Non era nemmeno nato Giacomo Ferrara, in quel lontano 1981, quando l’Italia intera si fermò per ascoltare la prima diretta fiume da Vermicino, dove accorse anche l’allora Presidente della Repubblica, Sandro Pertini. «È una storia che ho sempre sentito – ammette Ferrara – Ma non ne conoscevo i fatti nel dettaglio. Di certo c’è stato un susseguirsi di sfortune, il nostro racconto è fatto con grande sensibilità, ci fermiamo a quello che è stato, siamo stati molto rispettosi verso la famiglia del bambino. Credo sia giusto raccontare storie come questa che ci  hanno segnato, come ne sono state raccontate tante altre». Diretta da Marco Pontecorvo , la serie prodotta da Sky e da Marco Belardi per Lotus Production, è la prima a cui la famiglia Rampi ha dato il proprio benestare: a vestire i panni della signora Franca è Anna Foglietta, Francesco Acquaroli è Nando Broglio, il vigile del fuoco che provò a tenere compagnia ad Alfredo durante quelle terribili ore, Luca Angeletti è il padre di Alfredo, Beniamino Marcone interpreta Marco Faggioli, uno dei pompieri accorsi sul luogo della tragedia, mentre Massimo Dapporto è il Presidente Pertini.

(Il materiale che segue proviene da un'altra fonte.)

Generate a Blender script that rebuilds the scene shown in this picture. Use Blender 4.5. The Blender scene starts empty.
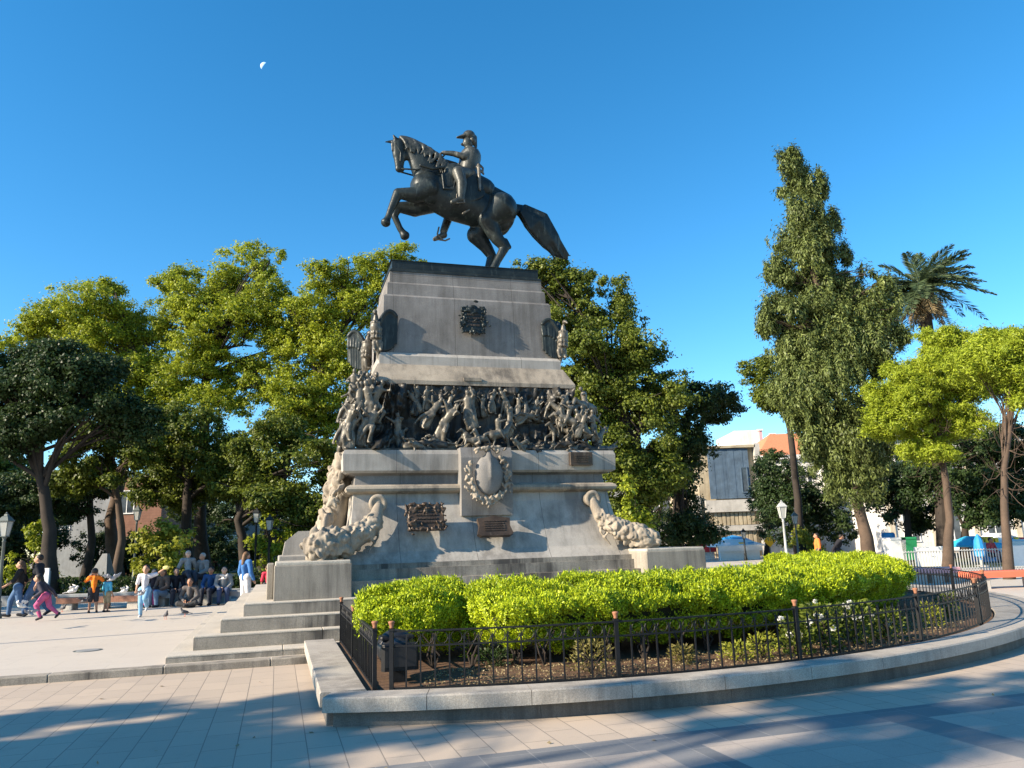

«Il regista non ci ha richiesto assolutamente di emularli – sottolinea Ferrara – A livello di sceneggiatura sono stati molto bravi a definire il carattere di ognuno, quindi è stato un lavoro molto personale. Personalmente ho parlato con Maurizio Monteleone, è un anarchico, uno che se ne frega delle figure al di sopra di lui, molto passionale, che si batte per la propria idea». Completamente diverso il ruolo che Ferrara avrà in Ghiaccio, il film nelle sale dopo l’estate che Fabrizio Moro ha scritto e diretto con Alessio de Leonardis, dove sarà un giovane a cui la vita non fa sconti, che si salva grazie al pugilato. «Mi sono follemente innamorato del pugilato per interpretare questo ruolo – conclude l’attore – Ho fatto duri allenamenti per tre mesi, anche se si tratta di una disciplina che richiede anni di pratica. Il pugilato è molto simile alla recitazione, richiede tanto sacrificio, tanta pratica, non si smette mai di imparare, si perfeziona sempre».